Cierra después de cuatro décadas

Adiós a La Ribera, el bar más veterano del Charco

José Ramón Arbelo, en la Ribera. Foto: Felipe de la Cruz.
Saúl García 0 COMENTARIOS 07/08/2016 - 07:26

José Ramón Arbelo (La Isleta, 1938) tiene un hoyo en su muslo derecho, y no es de nacimiento. Se le fue haciendo poco a poco, por el empuje de la palanca de cambios de un camión americano cuando trabajaba en Port Ettiene (Nuadibú, Mauritania) para los franceses. Transportaba hierro entre esa ciudad y las minas y atravesaba 1.400 kilómetros de desierto en una pista de tierra.

Después de 22 años allí volvió a Lanzarote y montó un taller de chapa y pintura en Puerto Naos, pero los trabajadores no se llevaban bien, así que cerró y se buscó otra ocupación. Fue entonces cuando se le ocurrió montar un bar, y abrió La Ribera en una esquina del Charco, a principios de 1975, cuando no había ningún otro bar a excepción de Casa Ginory a unos metros, cuando el Charco no era como es ahora el Charco, el centro de la restauración de la ciudad, y Arrecife no era como es Arrecife.

La pasada víspera de San Juan, La Ribera cerró después de 40 años. La nueva Ley de arrendamientos urbanos y las disputas con la propietaria del local han llevado al cierre del bar más veterano del Charco, precisamente en el mayor momento de esplendor de la restauración de la zona. “Yo cuando entré allí, estaban sólo las cuatro paredes”, asegura Pepe, que desde hace años ya no llevaba el bar, que regentaban dos de sus hijos, de 48 y 42 años, y abría los 365 días del año. “El más chico ni tiene paro porque es autónomo; si a mí me duele esto es por ellos no por mí”, asegura.

La nueva Ley de arrendamientos urbanos aboca al cierre al bar más antiguo del Charco en el momento de mayor esplendor de la zona

La historia de los desencuentros o pleitos con la propietaria del local es casi tan antigua como el bar. El primer problema fue dos o tres años después de abrir “porque lo quería para el hijo”. Arbelo ganó el juicio. El local era de un antiguo compañero de trabajo en África, que falleció en los años setenta: “Cerré el bar tres días por luto”, dice. Después reformó el bar  y tuvo otro juicio más, que también ganó, y otro más por impago, que volvió a ganar “porque yo había pagado”.

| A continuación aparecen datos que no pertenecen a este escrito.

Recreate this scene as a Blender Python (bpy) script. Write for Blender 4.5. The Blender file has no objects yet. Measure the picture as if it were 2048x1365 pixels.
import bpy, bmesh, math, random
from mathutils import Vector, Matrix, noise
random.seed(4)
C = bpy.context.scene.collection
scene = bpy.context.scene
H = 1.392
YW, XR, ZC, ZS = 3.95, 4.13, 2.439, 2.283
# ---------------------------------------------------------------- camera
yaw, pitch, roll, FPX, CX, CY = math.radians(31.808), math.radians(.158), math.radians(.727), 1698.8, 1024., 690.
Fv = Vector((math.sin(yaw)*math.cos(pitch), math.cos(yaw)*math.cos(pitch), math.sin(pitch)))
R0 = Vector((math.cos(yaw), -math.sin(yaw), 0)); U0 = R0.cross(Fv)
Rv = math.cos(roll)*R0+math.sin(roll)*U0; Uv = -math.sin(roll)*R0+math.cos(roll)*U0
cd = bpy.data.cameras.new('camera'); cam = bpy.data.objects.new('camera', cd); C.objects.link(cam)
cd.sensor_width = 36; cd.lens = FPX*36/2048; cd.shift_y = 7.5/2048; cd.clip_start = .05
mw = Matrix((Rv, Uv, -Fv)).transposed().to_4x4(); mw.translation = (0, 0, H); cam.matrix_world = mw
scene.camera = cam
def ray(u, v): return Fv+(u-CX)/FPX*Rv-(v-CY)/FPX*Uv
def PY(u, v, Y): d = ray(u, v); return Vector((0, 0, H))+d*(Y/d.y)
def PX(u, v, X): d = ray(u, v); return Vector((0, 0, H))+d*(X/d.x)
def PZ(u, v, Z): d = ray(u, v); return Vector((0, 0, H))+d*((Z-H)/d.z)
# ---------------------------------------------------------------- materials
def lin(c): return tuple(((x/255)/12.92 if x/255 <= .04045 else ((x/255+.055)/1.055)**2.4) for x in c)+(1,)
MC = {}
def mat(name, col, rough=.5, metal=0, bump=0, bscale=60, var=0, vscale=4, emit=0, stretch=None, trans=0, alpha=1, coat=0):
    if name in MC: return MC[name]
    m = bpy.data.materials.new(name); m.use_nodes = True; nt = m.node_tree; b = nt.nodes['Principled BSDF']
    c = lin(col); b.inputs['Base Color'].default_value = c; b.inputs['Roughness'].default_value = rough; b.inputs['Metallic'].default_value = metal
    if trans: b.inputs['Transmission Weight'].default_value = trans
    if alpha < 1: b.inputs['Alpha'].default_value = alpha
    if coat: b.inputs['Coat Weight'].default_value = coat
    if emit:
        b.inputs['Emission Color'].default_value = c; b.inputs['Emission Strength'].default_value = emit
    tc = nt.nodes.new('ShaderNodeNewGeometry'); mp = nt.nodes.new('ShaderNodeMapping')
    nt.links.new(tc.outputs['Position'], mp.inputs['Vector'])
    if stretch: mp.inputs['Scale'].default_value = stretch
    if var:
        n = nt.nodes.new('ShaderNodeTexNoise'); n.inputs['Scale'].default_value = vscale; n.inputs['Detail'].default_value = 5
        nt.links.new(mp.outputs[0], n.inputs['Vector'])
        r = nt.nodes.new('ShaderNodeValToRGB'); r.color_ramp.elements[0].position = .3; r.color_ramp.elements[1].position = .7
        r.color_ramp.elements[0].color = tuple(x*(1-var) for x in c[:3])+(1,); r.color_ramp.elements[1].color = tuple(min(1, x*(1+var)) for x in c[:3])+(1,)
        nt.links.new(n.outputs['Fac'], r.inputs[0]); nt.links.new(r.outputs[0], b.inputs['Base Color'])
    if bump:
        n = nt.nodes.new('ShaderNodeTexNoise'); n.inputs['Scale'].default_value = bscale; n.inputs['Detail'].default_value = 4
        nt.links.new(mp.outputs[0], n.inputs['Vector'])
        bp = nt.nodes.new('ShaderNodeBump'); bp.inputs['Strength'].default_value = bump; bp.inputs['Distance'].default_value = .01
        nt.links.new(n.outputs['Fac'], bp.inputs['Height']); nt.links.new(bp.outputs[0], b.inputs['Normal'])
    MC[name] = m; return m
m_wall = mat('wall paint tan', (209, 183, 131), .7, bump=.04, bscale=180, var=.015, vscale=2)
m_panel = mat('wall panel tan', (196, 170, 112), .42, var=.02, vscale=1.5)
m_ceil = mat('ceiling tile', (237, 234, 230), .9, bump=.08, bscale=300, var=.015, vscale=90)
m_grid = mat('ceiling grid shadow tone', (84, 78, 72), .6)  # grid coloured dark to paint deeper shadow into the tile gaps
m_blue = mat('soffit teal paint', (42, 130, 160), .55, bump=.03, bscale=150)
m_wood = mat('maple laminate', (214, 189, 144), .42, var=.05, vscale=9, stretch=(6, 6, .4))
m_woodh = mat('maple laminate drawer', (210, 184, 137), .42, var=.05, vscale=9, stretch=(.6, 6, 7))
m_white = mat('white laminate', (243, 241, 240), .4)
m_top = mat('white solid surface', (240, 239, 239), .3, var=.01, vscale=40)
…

Finalmente, lo que no pudieron los juicios lo hizo posible la nueva Ley, que entró en vigor en enero de 2015 y deja a los propietarios la capacidad de no renovar el alquiler. Cuando abrió La Ribera, en el Charco no había paseo, pero sí una playa, y cientos de trabajadores que pasaban por allí para ir a trabajar en La Rocar. El bar abría entre las cinco y las seis de la mañana, antes de la entrada a la fábrica. Tenía diez o doce tapas variadas, entre las que destacaban la tortilla y la ensaladilla que hacía la mujer de Pepe, Emilia Padrón, a quien le echaban una mano sus hermanas y su suegra. “Pregunta por las tapas de La Ribera”, dice ufano, y asegura que era el único bar en los años setenta que teñía licencia de apertura: “Me lo dijo la de inspección”.

Dice Pepe Arbelo que ahora “esto, el Charco, ya es otra cosa; de último es la flor de Arrecife”. Pero no siempre fue así

“¿Cuál fue la mejor época? A mí me gustó aquella cuando La Rocar, se trabajaba muy a gusto”, asegura. Fueron unos años en que había que tener preparadas las tazas de café sobre la barra porque se tomaba rápido para ir a trabajar, o se acompañaba de una copa, una costumbre enterrada. “Ahora se piden un café y te piden un vaso de agua”. Desde el bar se llevaban bocadillos a discreción, por ejemplo, a los que entraban a trabajar de noche a la fábrica. También se los llevaban a los trabajadores del varadero. “Antes había dinero y la gente se lo gastaba”.

Dice Pepe Arbelo que ahora “esto, el Charco, ya es otra cosa; de último es la flor de Arrecife”. Pero no siempre fue así. Después de las fábricas de pescado pasaron unos años que “había poco que rascar”. Finalmente, cuando había vuelto el negocio, llegó este año la víspera de San Juan y con ella la notificación de que debían abandonar el local. Llegó a las diez de la mañana, con el bar abierto, y esa misma tarde ya habían desmontado todo para dejarlo. “Hasta las puertas del baño me he llevado, las puse yo”, asegura Arbelo. “Teníamos una clientela fija muy buena que no les faltó sino llorar”.